Third Circuit Clarifies that Reasonable Basis Standard Appropriate Quantum of Proof to Apply Crime-Fraud Exception to Attorney-Client Privilege

Clarifying the proofs necessary to apply the crime-fraud exception, the Third Circuit Court of Appeals in In re: Grand Jury recently held that a “reasonable basis” standard should be used, explaining that such a standard affords sufficient predictability for attorneys and clients without providing undue protection to those who seek to abuse the attorney-client and the work-product privileges afforded to them.

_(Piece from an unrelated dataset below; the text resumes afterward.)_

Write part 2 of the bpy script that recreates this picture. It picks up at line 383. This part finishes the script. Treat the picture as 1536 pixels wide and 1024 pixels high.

ABC Corp., John Doe 1, and John Doe 2 were subjects of an ongoing grand jury investigation into an alleged criminal tax scheme involving the purchase and sale of companies to fraudulently evade federal income taxes. The present appeal centers on two District Court orders: (1) a March Order directing both ABC Corp. and its law firms (present and past) to produce withheld documents; and (2) a June Order directed solely at ABC Corp.’s in-house counsel requiring production of non-privileged documents withheld and using the crime-fraud exception to overcome any additional privilege protection.

Finding ABC Corp. alone had standing to challenge only the June Order, the Court analyzed the District Court’s use of the crime-fraud exception. Recognizing that courts disagree about the amount of evidence of a crime or fraud that is required to trigger the exception and that its own past statements “of the proof necessary to apply the crime-fraud exception [are] not particularly helpful,” the Third Circuit clarified that the amount of proof necessary to trigger the crime-fraud exception “is properly captured by the reasonable basis standard.” The reasonable basis standard requires the presentation of adequate evidence demonstrating a reasonable basis to suspect the perpetration of a crime, see In re Grand Jury Investigation,  or, put differently, “the proposed factual basis must strike a prudent person as constituting a reasonable basis to suspect the perpetration or attempted perpetration of a crime or fraud, and that the communications were in furtherance thereof,” see United States v. Jacobs (internal citations and quotation marks omitted). For the Court, this standard afforded sufficient protection under the attorney-client and work-product privileges without providing protection to those seeking to abuse the system; and most closely adhered to Supreme Court precedent on the crime-fraud exception.